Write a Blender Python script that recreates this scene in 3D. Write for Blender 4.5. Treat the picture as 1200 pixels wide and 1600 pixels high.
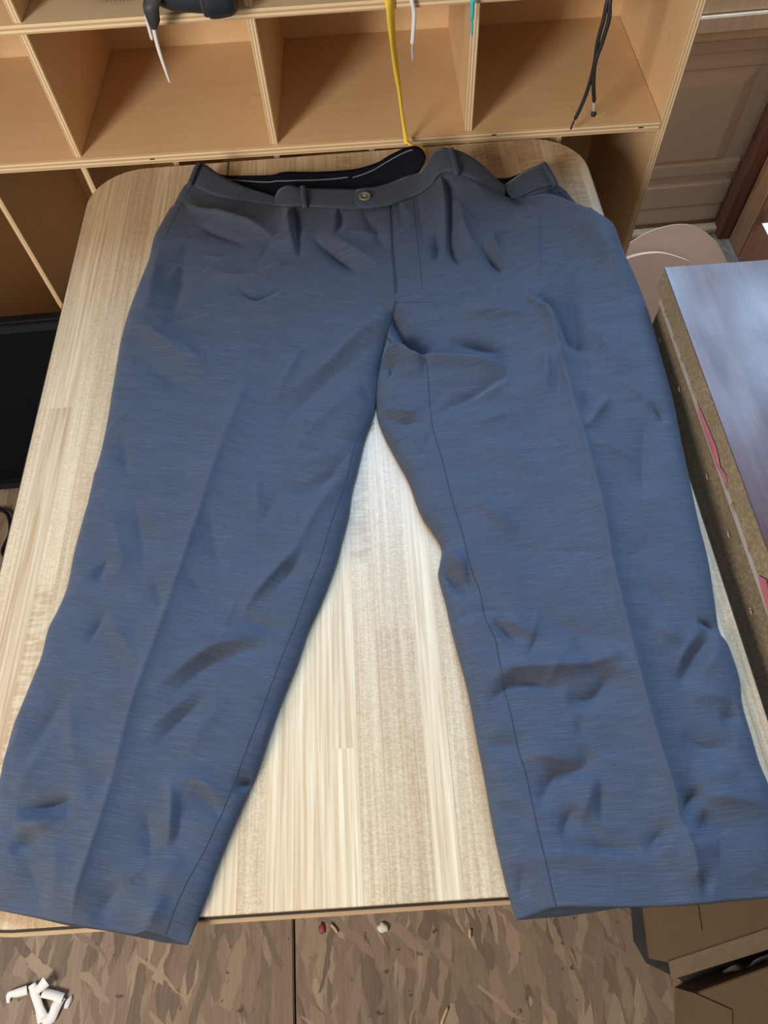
import bpy, bmesh, math, random
import numpy as np
from mathutils import Vector, Matrix
from mathutils.bvhtree import BVHTree
rnd = random.Random(7)
scene = bpy.context.scene
col = scene.collection
for o in list(bpy.data.objects): bpy.data.objects.remove(o)

# ------------------------------------------------------------------ camera
cd = bpy.data.cameras.new('camera'); cam = bpy.data.objects.new('camera', cd); col.objects.link(cam)
cd.sensor_fit = 'HORIZONTAL'; cd.sensor_width = 36.0; cd.lens = 36.0*1095/1200; cd.clip_start = .02
Rm = ((0.995984, 0.0895267, -0.0009096), (-0.0781892, 0.8648157, -0.495964), (-0.0436154, 0.4940433, 0.8683426))
cam.matrix_world = Matrix(((*Rm[0], 0), (*Rm[1], 0), (*Rm[2], 1.46), (0, 0, 0, 1)))
scene.camera = cam
# ------------------------------------------------------------------ light
world = bpy.data.worlds.new('world'); scene.world = world; world.use_nodes = True
bg = world.node_tree.nodes['Background']; bg.inputs[0].default_value = (1.0, .84, .66, 1); bg.inputs[1].default_value = .30
def area(name, loc, target, sx, sy, power, color, spread=180):
    l = bpy.data.lights.new(name, 'AREA'); l.shape = 'RECTANGLE'; l.size = sx; l.size_y = sy
    l.energy = power; l.color = color; l.spread = math.radians(spread)
    o = bpy.data.objects.new(name, l); col.objects.link(o); o.location = loc
    o.rotation_euler = (Vector(target)-Vector(loc)).to_track_quat('-Z', 'Y').to_euler()
    return o
area('doorway_daylight', (-1.38, -.85, 1.72), (0.05, .45, .74), .55, .9, 60, (1.0, .92, .79))
area('window_daylight', (.55, 1.69, 2.15), (.42, .2, 1.15), 2.1, .95, 132, (.43, .69, 1.0))
vs = scene.view_settings
scene.display_settings.display_device = 'sRGB'
vs.view_transform = 'Standard'; vs.look = 'None'; vs.gamma = 1; vs.use_curve_mapping = False
vs.exposure = 0.0

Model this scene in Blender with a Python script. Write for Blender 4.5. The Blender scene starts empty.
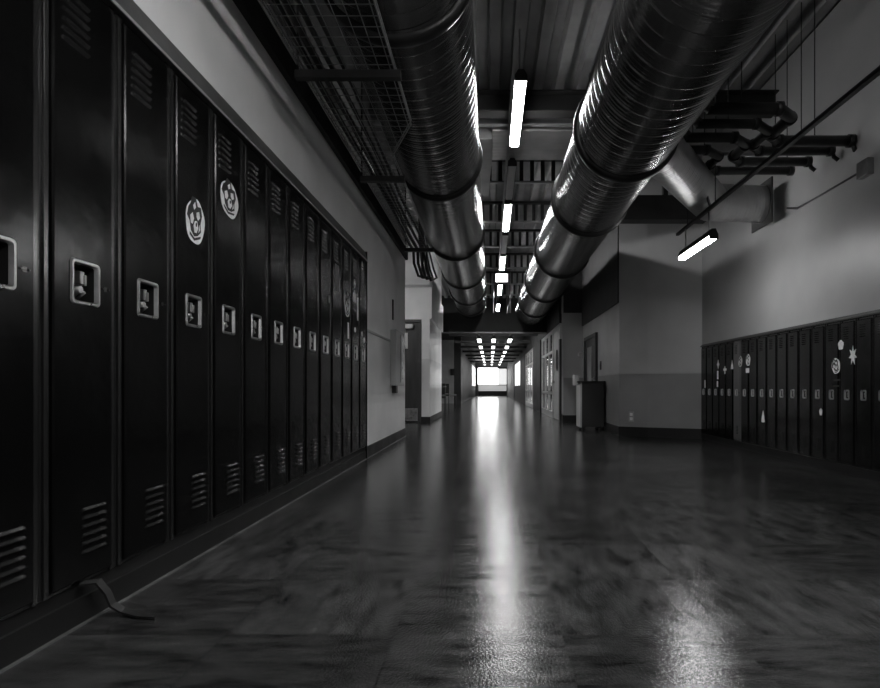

# # # # #

Aim of the exercise: Repeat the listing above exactly, with no pictures.

Output for this task:
Write a Blender Python script that recreates this scene in 3D. Write for Blender 4.5. Treat the picture as 1200 pixels wide and 1600 pixels high.
import bpy, bmesh, math, random
import numpy as np
from mathutils import Vector, Matrix
from mathutils.bvhtree import BVHTree
rnd = random.Random(7)
scene = bpy.context.scene
col = scene.collection
for o in list(bpy.data.objects): bpy.data.objects.remove(o)

# ------------------------------------------------------------------ camera
cd = bpy.data.cameras.new('camera'); cam = bpy.data.objects.new('camera', cd); col.objects.link(cam)
cd.sensor_fit = 'HORIZONTAL'; cd.sensor_width = 36.0; cd.lens = 36.0*1095/1200; cd.clip_start = .02
Rm = ((0.995984, 0.0895267, -0.0009096), (-0.0781892, 0.8648157, -0.495964), (-0.0436154, 0.4940433, 0.8683426))
cam.matrix_world = Matrix(((*Rm[0], 0), (*Rm[1], 0), (*Rm[2], 1.46), (0, 0, 0, 1)))
scene.camera = cam
# ------------------------------------------------------------------ light
world = bpy.data.worlds.new('world'); scene.world = world; world.use_nodes = True
bg = world.node_tree.nodes['Background']; bg.inputs[0].default_value = (1.0, .84, .66, 1); bg.inputs[1].default_value = .30
def area(name, loc, target, sx, sy, power, color, spread=180):
    l = bpy.data.lights.new(name, 'AREA'); l.shape = 'RECTANGLE'; l.size = sx; l.size_y = sy
    l.energy = power; l.color = color; l.spread = math.radians(spread)
    o = bpy.data.objects.new(name, l); col.objects.link(o); o.location = loc
    o.rotation_euler = (Vector(target)-Vector(loc)).to_track_quat('-Z', 'Y').to_euler()
    return o
area('doorway_daylight', (-1.38, -.85, 1.72), (0.05, .45, .74), .55, .9, 60, (1.0, .92, .79))
area('window_daylight', (.55, 1.69, 2.15), (.42, .2, 1.15), 2.1, .95, 132, (.43, .69, 1.0))
vs = scene.view_settings
scene.display_settings.display_device = 'sRGB'
vs.view_transform = 'Standard'; vs.look = 'None'; vs.gamma = 1; vs.use_curve_mapping = False
vs.exposure = 0.0

Model this scene in Blender with a Python script. Write for Blender 4.5. The Blender scene starts empty.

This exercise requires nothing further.